What is needed ▸ Faithfully return all lines, omitting every embedded picture.
■ ■ ■ ■
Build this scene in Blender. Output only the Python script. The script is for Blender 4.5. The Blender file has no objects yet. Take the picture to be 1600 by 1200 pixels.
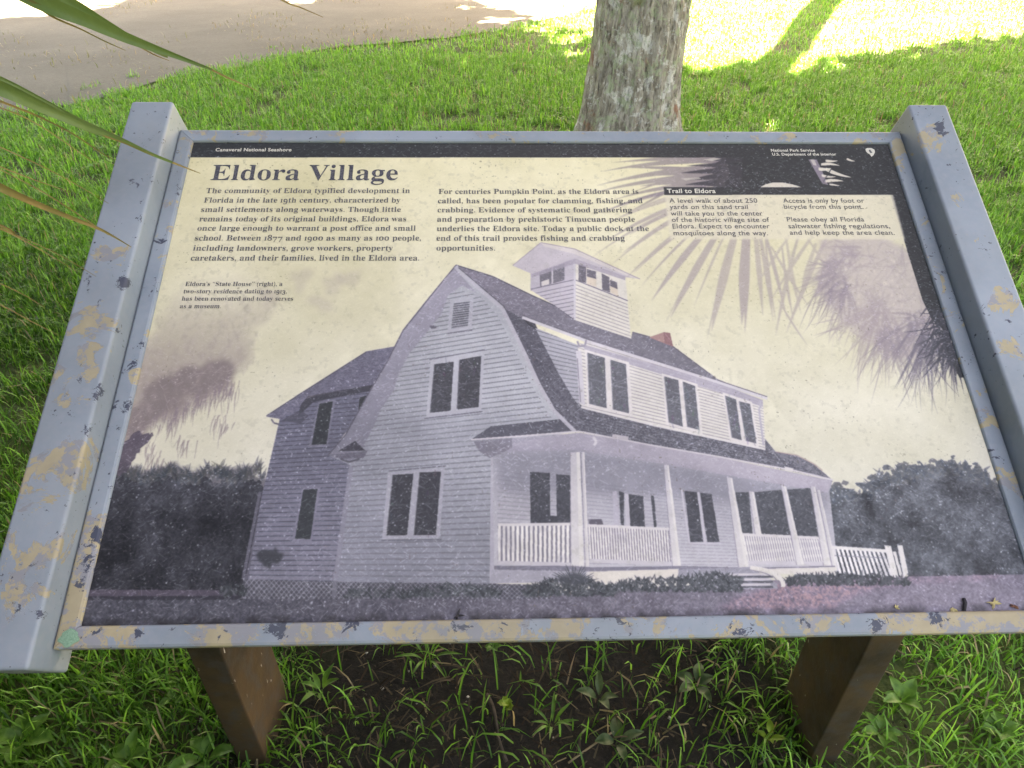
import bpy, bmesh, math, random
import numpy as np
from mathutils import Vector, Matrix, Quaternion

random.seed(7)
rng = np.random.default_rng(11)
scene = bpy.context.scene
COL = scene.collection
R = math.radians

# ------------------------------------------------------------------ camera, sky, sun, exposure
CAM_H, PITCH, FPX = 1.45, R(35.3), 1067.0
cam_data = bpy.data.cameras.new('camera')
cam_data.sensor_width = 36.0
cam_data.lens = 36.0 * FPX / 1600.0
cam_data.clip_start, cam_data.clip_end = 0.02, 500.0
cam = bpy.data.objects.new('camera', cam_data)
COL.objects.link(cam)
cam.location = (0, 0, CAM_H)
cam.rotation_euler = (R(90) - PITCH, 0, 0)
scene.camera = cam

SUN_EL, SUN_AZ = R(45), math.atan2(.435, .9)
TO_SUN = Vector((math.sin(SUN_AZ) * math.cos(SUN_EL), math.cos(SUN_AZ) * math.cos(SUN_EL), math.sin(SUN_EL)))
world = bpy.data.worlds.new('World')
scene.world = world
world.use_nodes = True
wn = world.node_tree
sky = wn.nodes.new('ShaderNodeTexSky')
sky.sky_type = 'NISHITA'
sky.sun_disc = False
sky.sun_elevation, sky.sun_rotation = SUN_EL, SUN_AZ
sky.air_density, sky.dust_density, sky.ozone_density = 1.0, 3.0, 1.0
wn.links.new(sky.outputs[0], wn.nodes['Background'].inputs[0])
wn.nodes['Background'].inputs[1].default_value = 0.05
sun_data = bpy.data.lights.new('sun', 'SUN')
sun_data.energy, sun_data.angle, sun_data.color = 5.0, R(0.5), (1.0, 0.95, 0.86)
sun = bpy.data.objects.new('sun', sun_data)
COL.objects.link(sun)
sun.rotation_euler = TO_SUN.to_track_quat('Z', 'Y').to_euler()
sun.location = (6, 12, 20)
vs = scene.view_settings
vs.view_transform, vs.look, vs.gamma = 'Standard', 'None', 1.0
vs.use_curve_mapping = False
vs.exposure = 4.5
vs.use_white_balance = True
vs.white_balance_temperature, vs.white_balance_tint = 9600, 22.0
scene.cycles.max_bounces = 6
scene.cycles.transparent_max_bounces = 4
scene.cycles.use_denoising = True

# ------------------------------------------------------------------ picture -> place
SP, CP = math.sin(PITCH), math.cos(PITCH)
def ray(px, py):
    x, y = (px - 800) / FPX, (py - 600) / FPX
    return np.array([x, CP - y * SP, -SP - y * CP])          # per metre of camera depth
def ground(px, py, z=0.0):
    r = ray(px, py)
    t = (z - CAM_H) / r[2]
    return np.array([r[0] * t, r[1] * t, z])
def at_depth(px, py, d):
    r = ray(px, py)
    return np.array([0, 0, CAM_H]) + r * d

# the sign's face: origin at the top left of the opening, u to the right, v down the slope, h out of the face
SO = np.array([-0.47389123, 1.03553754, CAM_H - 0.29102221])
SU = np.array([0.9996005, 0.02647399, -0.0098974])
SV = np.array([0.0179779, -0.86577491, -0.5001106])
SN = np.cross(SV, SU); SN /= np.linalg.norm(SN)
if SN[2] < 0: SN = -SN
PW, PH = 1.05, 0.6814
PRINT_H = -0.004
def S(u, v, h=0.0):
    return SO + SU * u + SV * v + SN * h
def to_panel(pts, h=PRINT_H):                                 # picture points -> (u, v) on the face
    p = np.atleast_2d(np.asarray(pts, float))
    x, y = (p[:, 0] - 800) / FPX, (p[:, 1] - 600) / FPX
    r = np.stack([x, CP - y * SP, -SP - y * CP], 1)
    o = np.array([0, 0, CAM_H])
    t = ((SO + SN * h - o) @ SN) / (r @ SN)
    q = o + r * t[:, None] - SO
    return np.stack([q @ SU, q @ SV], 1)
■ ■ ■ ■
Result of the task ▸
Build this scene in Blender. Output only the Python script. The script is for Blender 4.5. The Blender file has no objects yet. Take the picture to be 1600 by 1200 pixels.
import bpy, bmesh, math, random
import numpy as np
from mathutils import Vector, Matrix, Quaternion

random.seed(7)
rng = np.random.default_rng(11)
scene = bpy.context.scene
COL = scene.collection
R = math.radians

# ------------------------------------------------------------------ camera, sky, sun, exposure
CAM_H, PITCH, FPX = 1.45, R(35.3), 1067.0
cam_data = bpy.data.cameras.new('camera')
cam_data.sensor_width = 36.0
cam_data.lens = 36.0 * FPX / 1600.0
cam_data.clip_start, cam_data.clip_end = 0.02, 500.0
cam = bpy.data.objects.new('camera', cam_data)
COL.objects.link(cam)
cam.location = (0, 0, CAM_H)
cam.rotation_euler = (R(90) - PITCH, 0, 0)
scene.camera = cam

SUN_EL, SUN_AZ = R(45), math.atan2(.435, .9)
TO_SUN = Vector((math.sin(SUN_AZ) * math.cos(SUN_EL), math.cos(SUN_AZ) * math.cos(SUN_EL), math.sin(SUN_EL)))
world = bpy.data.worlds.new('World')
scene.world = world
world.use_nodes = True
wn = world.node_tree
sky = wn.nodes.new('ShaderNodeTexSky')
sky.sky_type = 'NISHITA'
sky.sun_disc = False
sky.sun_elevation, sky.sun_rotation = SUN_EL, SUN_AZ
sky.air_density, sky.dust_density, sky.ozone_density = 1.0, 3.0, 1.0
wn.links.new(sky.outputs[0], wn.nodes['Background'].inputs[0])
wn.nodes['Background'].inputs[1].default_value = 0.05
sun_data = bpy.data.lights.new('sun', 'SUN')
sun_data.energy, sun_data.angle, sun_data.color = 5.0, R(0.5), (1.0, 0.95, 0.86)
sun = bpy.data.objects.new('sun', sun_data)
COL.objects.link(sun)
sun.rotation_euler = TO_SUN.to_track_quat('Z', 'Y').to_euler()
sun.location = (6, 12, 20)
vs = scene.view_settings
vs.view_transform, vs.look, vs.gamma = 'Standard', 'None', 1.0
vs.use_curve_mapping = False
vs.exposure = 4.5
vs.use_white_balance = True
vs.white_balance_temperature, vs.white_balance_tint = 9600, 22.0
scene.cycles.max_bounces = 6
scene.cycles.transparent_max_bounces = 4
scene.cycles.use_denoising = True

# ------------------------------------------------------------------ picture -> place
SP, CP = math.sin(PITCH), math.cos(PITCH)
def ray(px, py):
    x, y = (px - 800) / FPX, (py - 600) / FPX
    return np.array([x, CP - y * SP, -SP - y * CP])          # per metre of camera depth
def ground(px, py, z=0.0):
    r = ray(px, py)
    t = (z - CAM_H) / r[2]
    return np.array([r[0] * t, r[1] * t, z])
def at_depth(px, py, d):
    r = ray(px, py)
    return np.array([0, 0, CAM_H]) + r * d

# the sign's face: origin at the top left of the opening, u to the right, v down the slope, h out of the face
SO = np.array([-0.47389123, 1.03553754, CAM_H - 0.29102221])
SU = np.array([0.9996005, 0.02647399, -0.0098974])
SV = np.array([0.0179779, -0.86577491, -0.5001106])
SN = np.cross(SV, SU); SN /= np.linalg.norm(SN)
if SN[2] < 0: SN = -SN
PW, PH = 1.05, 0.6814
PRINT_H = -0.004
def S(u, v, h=0.0):
    return SO + SU * u + SV * v + SN * h
def to_panel(pts, h=PRINT_H):                                 # picture points -> (u, v) on the face
    p = np.atleast_2d(np.asarray(pts, float))
    x, y = (p[:, 0] - 800) / FPX, (p[:, 1] - 600) / FPX
    r = np.stack([x, CP - y * SP, -SP - y * CP], 1)
    o = np.array([0, 0, CAM_H])
    t = ((SO + SN * h - o) @ SN) / (r @ SN)
    q = o + r * t[:, None] - SO
    return np.stack([q @ SU, q @ SV], 1)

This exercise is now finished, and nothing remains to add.